For the practical applications, based on our simulation results, the GaN nanorod-based PhC slab structures can be utilized in two different ways: (i) simultaneous broad yellow band reflector and blue band transmitter (with a separate blue LED) or (ii) simultaneous broad yellow band reflector and blue light emitter itself. For the case (i) which acts as a passive multi-functional filter, either the PhC slab only possibly with a low index matrix [Fig. 5(a)] or the PhC slab with base pillars on a buffer layer with a substrate [Fig. 5(b)] can be placed between a phosphor layer (on top) and a blue LEDs (at the bottom). For the case (ii) which functions as a passive-active hybrid device, the PhC slab with base pillars (without or with a thin dielectric layer) [Fig. 5(b,c)] or the PhC slab with base pillars and a thin dielectric layer, followed by a TCL coating [Fig. 5(d)] can be directly used with a phosphor layer on top of this active device and operated by optical pumping or current injection, respectively.

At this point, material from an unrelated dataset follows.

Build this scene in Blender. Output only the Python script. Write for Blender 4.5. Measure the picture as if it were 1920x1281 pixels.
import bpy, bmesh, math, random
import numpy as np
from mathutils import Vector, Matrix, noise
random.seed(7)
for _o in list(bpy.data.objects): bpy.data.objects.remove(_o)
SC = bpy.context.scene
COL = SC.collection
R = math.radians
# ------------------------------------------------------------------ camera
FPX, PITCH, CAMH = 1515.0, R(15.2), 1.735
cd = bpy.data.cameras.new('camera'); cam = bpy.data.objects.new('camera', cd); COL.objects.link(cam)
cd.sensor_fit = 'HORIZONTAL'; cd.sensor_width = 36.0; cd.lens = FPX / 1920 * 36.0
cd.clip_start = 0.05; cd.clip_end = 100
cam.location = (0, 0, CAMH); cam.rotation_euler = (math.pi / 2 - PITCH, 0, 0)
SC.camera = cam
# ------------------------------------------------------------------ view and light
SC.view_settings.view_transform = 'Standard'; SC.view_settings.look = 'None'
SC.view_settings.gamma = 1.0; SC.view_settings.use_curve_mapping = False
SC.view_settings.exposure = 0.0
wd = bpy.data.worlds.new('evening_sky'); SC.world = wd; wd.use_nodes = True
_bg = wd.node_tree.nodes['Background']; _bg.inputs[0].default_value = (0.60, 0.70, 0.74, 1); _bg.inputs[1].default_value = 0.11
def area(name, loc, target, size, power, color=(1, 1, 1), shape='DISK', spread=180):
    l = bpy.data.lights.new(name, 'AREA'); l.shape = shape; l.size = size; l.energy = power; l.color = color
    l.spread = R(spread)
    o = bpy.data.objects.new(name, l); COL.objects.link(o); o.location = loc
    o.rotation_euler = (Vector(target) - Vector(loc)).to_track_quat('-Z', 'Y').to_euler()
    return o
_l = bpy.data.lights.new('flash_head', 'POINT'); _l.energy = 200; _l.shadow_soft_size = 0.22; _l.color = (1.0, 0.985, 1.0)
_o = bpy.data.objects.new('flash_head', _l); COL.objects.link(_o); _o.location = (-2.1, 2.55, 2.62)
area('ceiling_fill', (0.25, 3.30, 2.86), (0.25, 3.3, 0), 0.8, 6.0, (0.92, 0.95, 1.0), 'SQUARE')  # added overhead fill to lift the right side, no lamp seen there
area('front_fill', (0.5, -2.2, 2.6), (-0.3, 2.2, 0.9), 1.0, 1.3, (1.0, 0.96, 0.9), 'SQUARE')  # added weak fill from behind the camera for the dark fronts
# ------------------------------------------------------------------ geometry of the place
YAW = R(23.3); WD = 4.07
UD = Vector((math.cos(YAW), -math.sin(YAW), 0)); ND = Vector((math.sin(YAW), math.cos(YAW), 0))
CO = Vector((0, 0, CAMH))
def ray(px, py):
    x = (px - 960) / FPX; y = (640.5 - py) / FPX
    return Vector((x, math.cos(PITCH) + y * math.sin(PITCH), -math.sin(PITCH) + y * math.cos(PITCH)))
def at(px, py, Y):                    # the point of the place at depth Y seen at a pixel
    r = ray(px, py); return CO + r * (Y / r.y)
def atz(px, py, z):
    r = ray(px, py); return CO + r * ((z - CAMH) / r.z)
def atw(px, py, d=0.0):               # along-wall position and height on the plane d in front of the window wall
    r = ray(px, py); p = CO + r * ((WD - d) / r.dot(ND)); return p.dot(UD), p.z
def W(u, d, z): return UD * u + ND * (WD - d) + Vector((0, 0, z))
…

We note that the dielectric layer with opening area is required for site-selective growth of the nanorod PhC slab and base pillars by the selective epitaxial growth and can be partially or fully removed by simple etching method. The thin dielectric layer can be still needed for protecting leakage current and solely opening the p-type layer of the GaN nanorods and the TCL is used for better current injection through the opened p-type layer of GaN nanorods. In case of core-shell (axial) type heterostructures or quantum well structures on the nanorods, the p-type layer is typically grown on the surface (top) of GaN nanorods. Therefore, for practical device fabrication and electrical operation, we expect that employing the GaN base pillars, the low refractive index dielectric thin mask layer, and the TCL for current injection will be a terrific way to maintain the high- and broad-reflection band of the GaN nanorod-based PhC slab at normal incidence.

Conclusion

Using the 3D FDTD method, we investigated a hexagonal GaN nanorod-based 2D PhC slab with a triangular lattice for phosphor-conversion white light emitting device applications. We obtained the high reflection band in yellow wavelength region originated from guided-mode resonance and a low Fabry-Pérot background in blue wavelength region due to low material filling factor of nanorod array with optimized parameters. A buffer layer is added under the PhC slab to sustain the nanorods in the PhC slab, but we found that the buffer layer destroys the broad reflection band due to evanescent coupling between the slab and the buffer layer. By further employing the GaN base pillars between the slab and the buffer layer, we were able to decouple the interaction between the slab and the buffer layer and achieve good wavelength-selective properties from the structure at normal incidence without any unexpected dips. The radius of the base pillars should be sufficiently small to prevent the generation of the leaky modes inside the base pillar in consideration of evanescent coupling length and cutoff wavelength. For the practical use, we also combined this GaN nanorod-based PhC slab structures with dielectric and transparent conducting layers and found that the high- and broad-reflection band feature at normal incidence was maintained. Therefore, this GaN nanorod-based PhC slab structure have very unique feature for developing hybrid white light emitting devices acting as an (active) blue-color-emitting nanorod emitter and a (passive) normal reflector of phosphor emission simultaneously.